Todos eles têm cadastro em festivais. Os Coldplay, como os conhecemos, no Alive em 2012, e Ed Sheeran no Rock In Rio, na Bela Vista, em 2014, e no Parque Tejo, em 2024, já saltaram o muro das produçōes próprias. Tal como The Weeknd. É uma questão de lógica matemática: têm públicos maiores do que os grandes festivais, garantem o controlo criativo do espectáculo, sem depender de horários, concorrência de palcos e outros factores de dispersão da atenção, e, em tese, a receita de bilheteira é muito superior porque apesar de os custos de produção subirem, o retorno é incomparável. Quem conhece estes meandros, sabe que o quinhão dos promotor local, reduzido a um papel de anfitrião, costuma ser bem menor do que se imagina.

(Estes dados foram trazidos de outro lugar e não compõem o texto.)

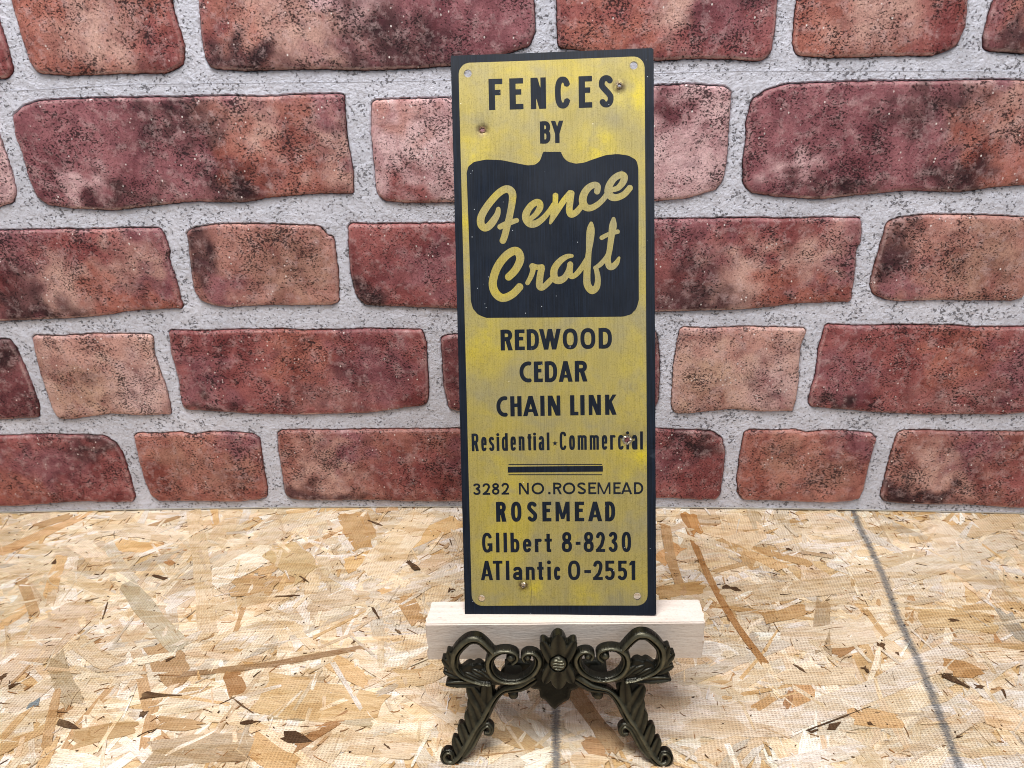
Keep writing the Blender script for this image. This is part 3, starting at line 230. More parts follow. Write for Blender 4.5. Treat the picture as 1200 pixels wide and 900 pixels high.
def mat_block():
    t = NT('pale_planed_wood'); v = t.tc.outputs['Object']
    g = t.noise(t.map(v, (26, 420, 420)), 1, 4, .65); p = t.noise(t.map(v, (330, 1100, 1100)), 1, 2, .5); n = t.noise(v, 55, 4, .6)
    c = t.mix(t.rng(g, .3, .7), s2l((214, 201, 191)), s2l((232, 222, 213)))
    c = t.mix(t.rng(n, .5, .75, 0, .4), c, s2l((232, 226, 220)))
    c = t.mix(t.rng(t.noise(t.map(v, (1, 1.5, 1.5)), 800, 3, .7), .45, .7, 0, .4), c, s2l((196, 182, 172)))
    c = t.mix(t.rng(p, .64, .76, 0, .4), c, s2l((150, 122, 100)))
    return t.fin(c, .6, 0, t.bump(t.mth('ADD', t.mth('MULTIPLY', g, .3), t.mth('MULTIPLY', p, -.6)), .0003, .7), .3)
# ------------------------------------------------------------------ 2D tools (all in mm)
def catmull(pts, n=8, closed=False):
    P = [np.array(p, float) for p in pts]; out = []
    N = len(P); rngi = range(N if closed else N - 1)
    for i in rngi:
        if closed: a, b, c, d = P[(i - 1) % N], P[i], P[(i + 1) % N], P[(i + 2) % N]
        else: a, b, c, d = P[max(i - 1, 0)], P[i], P[i + 1], P[min(i + 2, N - 1)]
        for k in range(n):
            t = k / n; out.append(.5 * ((2 * b) + (-a + c) * t + (2 * a - 5 * b + 4 * c - d) * t * t + (-a + 3 * b - 3 * c + d) * t ** 3))
    if not closed: out.append(P[-1])
    return np.array(out)
def resample(P, step, closed=True):
    P = np.array(P, float); Q = np.vstack([P, P[:1]]) if closed else P
    s = np.r_[0, np.cumsum(np.hypot(*np.diff(Q[:, :2], axis=0).T))]; n = max(4, int(s[-1] / step)); t = np.linspace(0, s[-1], n, endpoint=not closed)
    return np.stack([np.interp(t, s, Q[:, k]) for k in range(Q.shape[1])], 1)
def offset(P, d):
    a = np.roll(P, 1, 0); b = np.roll(P, -1, 0); t = b - a; t /= np.maximum(np.hypot(t[:, 0], t[:, 1]), 1e-9)[:, None]
    n = np.stack([-t[:, 1], t[:, 0]], 1); A = .5 * np.sum(P[:, 0] * b[:, 1] - b[:, 0] * P[:, 1])
    return P + n * (d if A > 0 else -d)          # positive d = inward
def inside(P, X, Y):
    r = np.zeros(X.shape, bool); x0, y0 = P[:, 0], P[:, 1]; x1, y1 = np.roll(x0, -1), np.roll(y0, -1)
    for a, b, c, d in zip(x0, y0, x1, y1):
        if b == d: continue
        k = (b > Y) != (d > Y); r ^= k & (X < (c - a) * (Y - b) / (d - b) + a)
    return r
def edge_dist(P, X, Y):
    best = np.full(X.shape, 1e9)
    for (a, b), (c, d) in zip(P, np.roll(P, -1, 0)):
        ex, ey = c - a, d - b; L = ex * ex + ey * ey + 1e-12; t = np.clip(((X - a) * ex + (Y - b) * ey) / L, 0, 1)
        best = np.minimum(best, np.hypot(X - a - t * ex, Y - b - t * ey))
    return best
def cdt(rings, extra, keep):
    """triangulate; rings are closed constraint loops, keep(cx, cy) says which triangles stay"""
    V = []; E = []
    for r_ in rings:
        k = len(V); V += [tuple(p) for p in r_]; E += [(k + i, k + (i + 1) % len(r_)) for i in range(len(r_))]
    V += [tuple(p) for p in extra]
    v, e, f, *_ = delaunay_2d_cdt([Vector(p) for p in V], E, [], 0, 1e-6)
    v = np.array([tuple(p) for p in v]); f = np.array([t for t in f if len(t) == 3])
    c = v[f].mean(1); return v, f[keep(c[:, 0], c[:, 1])]
def nz(x, y, s, k=0.): return noise.noise(Vector((x * s, y * s, k)))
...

Vantagens das grandes produçōes em nome próprio face aos festivais
- Controlo criativo do espectáculo
- Atenção centrada do público
- Maior rentabilidade
Bye-bye festivais, pois, dizem os nomes das letras garrafais. Já foi tempo, agora não precisam. E isso diz-nos que depois de um período em que a fragmentação foi a palavra-chave para compreender o avanço de novas frentes na cultura pop, suspeitando-se que a centralidade das décadas de 80 e 90 se tivesse diluído numa escolha múltipla de canais de acesso e, por causa disso, num shuffle de muita música ouvida poucas vezes, os anos mais recentes não invertem a desagregação, mas mostram que há uma tendência de hipernormalização insuspeita até há pouco tempo. Mais drástica do que no tempo do vinil e do CD porque em vez de um prato para toda a família, e de um CD para cada dois anos, diariamente há cem mil novas cançōes a ser carregadas no Spotify.

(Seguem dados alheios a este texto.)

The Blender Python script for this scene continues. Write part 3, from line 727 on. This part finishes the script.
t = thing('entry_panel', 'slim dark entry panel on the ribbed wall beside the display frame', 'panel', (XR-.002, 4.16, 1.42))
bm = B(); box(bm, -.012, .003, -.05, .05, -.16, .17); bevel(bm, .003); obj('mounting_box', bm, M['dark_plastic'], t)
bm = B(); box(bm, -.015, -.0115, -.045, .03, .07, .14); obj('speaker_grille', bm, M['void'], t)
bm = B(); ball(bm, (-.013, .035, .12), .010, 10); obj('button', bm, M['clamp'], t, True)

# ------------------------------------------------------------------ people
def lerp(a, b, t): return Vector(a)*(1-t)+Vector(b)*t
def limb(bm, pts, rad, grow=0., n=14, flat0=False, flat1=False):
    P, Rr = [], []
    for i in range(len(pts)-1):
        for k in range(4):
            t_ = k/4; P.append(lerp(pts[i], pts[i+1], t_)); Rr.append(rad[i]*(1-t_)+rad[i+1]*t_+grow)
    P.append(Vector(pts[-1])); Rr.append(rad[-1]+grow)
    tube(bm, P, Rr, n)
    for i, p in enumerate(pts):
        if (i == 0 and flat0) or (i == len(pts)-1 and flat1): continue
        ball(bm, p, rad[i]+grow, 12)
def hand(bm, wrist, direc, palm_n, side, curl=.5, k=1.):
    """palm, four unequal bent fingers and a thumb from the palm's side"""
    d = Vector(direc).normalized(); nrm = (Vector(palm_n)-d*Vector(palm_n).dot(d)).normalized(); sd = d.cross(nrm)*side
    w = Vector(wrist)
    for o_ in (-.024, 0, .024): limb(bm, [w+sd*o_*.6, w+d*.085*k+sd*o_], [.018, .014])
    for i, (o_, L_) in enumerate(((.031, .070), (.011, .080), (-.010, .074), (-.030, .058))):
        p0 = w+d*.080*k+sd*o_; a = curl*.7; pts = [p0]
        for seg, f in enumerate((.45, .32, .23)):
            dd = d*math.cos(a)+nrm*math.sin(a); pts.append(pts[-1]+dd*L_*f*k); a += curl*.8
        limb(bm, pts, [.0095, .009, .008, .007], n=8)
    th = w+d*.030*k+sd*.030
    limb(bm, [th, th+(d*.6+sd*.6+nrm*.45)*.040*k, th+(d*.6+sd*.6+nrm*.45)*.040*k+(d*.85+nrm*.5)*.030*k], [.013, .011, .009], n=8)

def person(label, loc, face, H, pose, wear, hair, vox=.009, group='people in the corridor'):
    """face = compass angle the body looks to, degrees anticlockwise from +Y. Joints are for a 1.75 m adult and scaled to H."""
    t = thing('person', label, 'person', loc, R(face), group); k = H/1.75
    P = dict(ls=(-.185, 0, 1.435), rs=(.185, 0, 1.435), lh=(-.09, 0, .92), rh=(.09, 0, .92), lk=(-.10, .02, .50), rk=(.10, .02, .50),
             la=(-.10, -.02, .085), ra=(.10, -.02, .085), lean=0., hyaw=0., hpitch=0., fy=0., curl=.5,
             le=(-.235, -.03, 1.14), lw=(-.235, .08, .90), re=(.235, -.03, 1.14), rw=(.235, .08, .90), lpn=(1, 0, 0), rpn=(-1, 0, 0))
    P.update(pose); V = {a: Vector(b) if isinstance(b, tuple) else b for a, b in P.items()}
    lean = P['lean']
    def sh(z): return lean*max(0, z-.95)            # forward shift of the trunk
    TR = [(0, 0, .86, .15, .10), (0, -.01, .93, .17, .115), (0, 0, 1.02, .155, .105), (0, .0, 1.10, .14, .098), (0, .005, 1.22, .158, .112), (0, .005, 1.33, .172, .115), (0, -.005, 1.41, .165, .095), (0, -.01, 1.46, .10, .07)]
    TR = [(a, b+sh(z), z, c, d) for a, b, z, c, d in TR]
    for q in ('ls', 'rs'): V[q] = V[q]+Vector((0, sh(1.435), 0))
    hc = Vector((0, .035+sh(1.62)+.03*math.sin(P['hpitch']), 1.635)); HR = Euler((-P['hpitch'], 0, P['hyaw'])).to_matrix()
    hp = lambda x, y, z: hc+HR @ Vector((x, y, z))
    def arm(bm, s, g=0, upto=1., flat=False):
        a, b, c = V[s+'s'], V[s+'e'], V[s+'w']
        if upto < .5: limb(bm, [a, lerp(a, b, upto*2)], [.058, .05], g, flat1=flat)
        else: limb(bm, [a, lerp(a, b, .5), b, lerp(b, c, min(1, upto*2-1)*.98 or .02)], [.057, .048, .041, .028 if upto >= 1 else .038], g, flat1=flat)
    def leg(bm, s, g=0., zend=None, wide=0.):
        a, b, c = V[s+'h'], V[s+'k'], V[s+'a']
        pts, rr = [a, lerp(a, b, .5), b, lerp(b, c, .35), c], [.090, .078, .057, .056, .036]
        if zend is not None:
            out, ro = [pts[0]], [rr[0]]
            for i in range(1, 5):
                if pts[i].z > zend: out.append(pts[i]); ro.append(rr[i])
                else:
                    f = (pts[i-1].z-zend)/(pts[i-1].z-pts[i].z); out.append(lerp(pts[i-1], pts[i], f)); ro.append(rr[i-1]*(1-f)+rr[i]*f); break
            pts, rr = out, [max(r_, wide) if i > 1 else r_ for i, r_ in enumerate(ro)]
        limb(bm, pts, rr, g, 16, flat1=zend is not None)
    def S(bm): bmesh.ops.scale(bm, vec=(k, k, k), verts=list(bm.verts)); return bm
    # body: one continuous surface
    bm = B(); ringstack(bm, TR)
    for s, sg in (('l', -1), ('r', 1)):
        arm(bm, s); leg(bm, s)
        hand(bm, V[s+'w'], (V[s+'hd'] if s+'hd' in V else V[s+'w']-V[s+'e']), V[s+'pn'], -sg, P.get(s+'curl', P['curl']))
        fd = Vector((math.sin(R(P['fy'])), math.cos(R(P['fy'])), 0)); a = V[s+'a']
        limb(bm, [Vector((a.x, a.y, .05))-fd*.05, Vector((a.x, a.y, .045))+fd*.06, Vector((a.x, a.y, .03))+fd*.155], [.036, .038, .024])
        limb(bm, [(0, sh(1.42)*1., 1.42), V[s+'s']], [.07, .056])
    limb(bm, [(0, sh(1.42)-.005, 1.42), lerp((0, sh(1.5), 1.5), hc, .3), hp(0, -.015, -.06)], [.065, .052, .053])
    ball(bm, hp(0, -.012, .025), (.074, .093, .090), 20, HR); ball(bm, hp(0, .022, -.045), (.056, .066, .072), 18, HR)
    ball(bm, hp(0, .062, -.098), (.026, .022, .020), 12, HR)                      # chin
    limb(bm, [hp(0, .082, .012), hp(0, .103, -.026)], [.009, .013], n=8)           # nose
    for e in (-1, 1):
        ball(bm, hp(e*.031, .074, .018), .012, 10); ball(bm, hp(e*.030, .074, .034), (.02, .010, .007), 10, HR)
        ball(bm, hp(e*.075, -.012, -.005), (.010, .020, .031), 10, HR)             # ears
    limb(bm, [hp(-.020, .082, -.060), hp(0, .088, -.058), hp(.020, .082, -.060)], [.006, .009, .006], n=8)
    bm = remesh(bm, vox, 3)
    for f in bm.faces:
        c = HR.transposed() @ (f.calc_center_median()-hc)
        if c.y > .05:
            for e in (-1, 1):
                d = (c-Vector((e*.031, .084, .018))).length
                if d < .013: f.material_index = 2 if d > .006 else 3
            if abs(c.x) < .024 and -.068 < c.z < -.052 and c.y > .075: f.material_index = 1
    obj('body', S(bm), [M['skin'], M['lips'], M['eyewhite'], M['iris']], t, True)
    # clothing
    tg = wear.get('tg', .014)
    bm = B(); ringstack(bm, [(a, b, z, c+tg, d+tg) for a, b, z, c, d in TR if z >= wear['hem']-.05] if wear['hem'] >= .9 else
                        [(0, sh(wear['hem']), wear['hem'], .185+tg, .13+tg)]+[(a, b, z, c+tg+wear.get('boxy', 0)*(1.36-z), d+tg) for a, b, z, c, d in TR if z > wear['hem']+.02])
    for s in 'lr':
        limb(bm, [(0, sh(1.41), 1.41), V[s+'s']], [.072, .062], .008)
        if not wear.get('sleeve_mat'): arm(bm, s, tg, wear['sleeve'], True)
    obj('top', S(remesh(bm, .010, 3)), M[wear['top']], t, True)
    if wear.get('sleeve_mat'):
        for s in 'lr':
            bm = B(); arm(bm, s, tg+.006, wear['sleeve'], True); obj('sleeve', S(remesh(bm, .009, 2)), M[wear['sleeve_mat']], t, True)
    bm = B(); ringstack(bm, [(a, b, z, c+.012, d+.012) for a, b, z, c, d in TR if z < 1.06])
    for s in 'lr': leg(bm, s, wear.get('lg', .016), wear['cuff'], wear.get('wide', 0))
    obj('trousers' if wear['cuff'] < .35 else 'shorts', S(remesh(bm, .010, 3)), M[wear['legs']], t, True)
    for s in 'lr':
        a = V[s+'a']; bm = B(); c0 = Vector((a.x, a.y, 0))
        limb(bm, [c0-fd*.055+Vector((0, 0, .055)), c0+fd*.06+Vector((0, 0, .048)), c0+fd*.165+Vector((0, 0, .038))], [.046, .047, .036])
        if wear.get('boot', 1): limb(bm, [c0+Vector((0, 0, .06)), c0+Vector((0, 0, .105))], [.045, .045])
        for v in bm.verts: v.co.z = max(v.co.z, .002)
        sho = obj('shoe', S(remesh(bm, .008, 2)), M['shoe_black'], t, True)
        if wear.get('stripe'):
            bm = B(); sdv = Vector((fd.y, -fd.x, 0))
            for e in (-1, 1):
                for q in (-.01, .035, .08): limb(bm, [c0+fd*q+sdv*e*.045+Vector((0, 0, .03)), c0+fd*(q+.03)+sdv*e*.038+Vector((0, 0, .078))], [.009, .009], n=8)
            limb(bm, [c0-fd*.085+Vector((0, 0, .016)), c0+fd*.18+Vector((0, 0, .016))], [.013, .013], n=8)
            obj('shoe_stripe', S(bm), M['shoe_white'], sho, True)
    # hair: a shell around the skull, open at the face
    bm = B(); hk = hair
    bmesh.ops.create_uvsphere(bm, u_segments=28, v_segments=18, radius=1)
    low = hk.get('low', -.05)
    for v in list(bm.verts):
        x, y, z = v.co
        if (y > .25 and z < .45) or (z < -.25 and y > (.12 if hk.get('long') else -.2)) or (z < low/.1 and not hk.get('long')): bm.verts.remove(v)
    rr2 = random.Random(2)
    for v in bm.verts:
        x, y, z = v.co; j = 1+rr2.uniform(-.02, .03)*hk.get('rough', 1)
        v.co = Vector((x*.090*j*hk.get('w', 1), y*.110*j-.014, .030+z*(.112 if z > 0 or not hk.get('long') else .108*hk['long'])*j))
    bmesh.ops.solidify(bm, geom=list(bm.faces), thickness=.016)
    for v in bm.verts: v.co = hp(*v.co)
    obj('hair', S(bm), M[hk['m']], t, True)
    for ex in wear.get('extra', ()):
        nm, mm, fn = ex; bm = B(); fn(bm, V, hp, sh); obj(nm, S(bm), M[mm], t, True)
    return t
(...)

O verão europeu de festivais em 2025 já o reflecte. As segundas linhas avançam para o cimo. Os grandes catalisadores escasseiam. E mesmo personagens Olivia Rodrigo preparam-se para saltar de trampolim para a outra dimensão. Sem surpresa, as vendas não reflectem o frenesim de anos anteriores. E se cartazes como o de Paredes de Coura parecem ter um punhado de nomes bem recheados, com força para formar um festival sólido, já o Primavera Sound, o Alive e sobretudo o Kalorama, não apresentam os trunfos de anos anteriores. O sonho molhado do Primavera Sound com Taylor Swift e Billie Eilish soa agora a uma divagação, mas pode e deve levar estas organizações a uma pergunta: devem correr atrás da algoritmificação ou posicionar-se para além dela?

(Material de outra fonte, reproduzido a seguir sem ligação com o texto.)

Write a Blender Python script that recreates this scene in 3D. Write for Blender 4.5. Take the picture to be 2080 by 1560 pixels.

Podem os festivais médios e especializados beneficiar com esta mais que provável quebra dos maiores (e o fim definitivo ou pausa por tempo indeterminado de alguns?) Provavelmente sim, sobretudo se conseguirem tirar partido de uma boa curadoria e de um posicionamento adversativo da indústria dos grandes festivais, onde os gigantes das telecomunicações, as maiores empresas de bebidas e outros agentes influentes do meio empresarial pressionam para ver a música reduzida a uma parangona. Pode a música portuguesa que esgota MEO Arenas, Campo Pequenos e Coliseus subir degraus nos festivais e derrubar o complexo costumeiro de inferioridade dos programadores? O Brasil e a América Latina podem forçar o derrube da muralha anglo-saxónica? A entrada da Live Nation em Portugal tem algumas respostas para dar.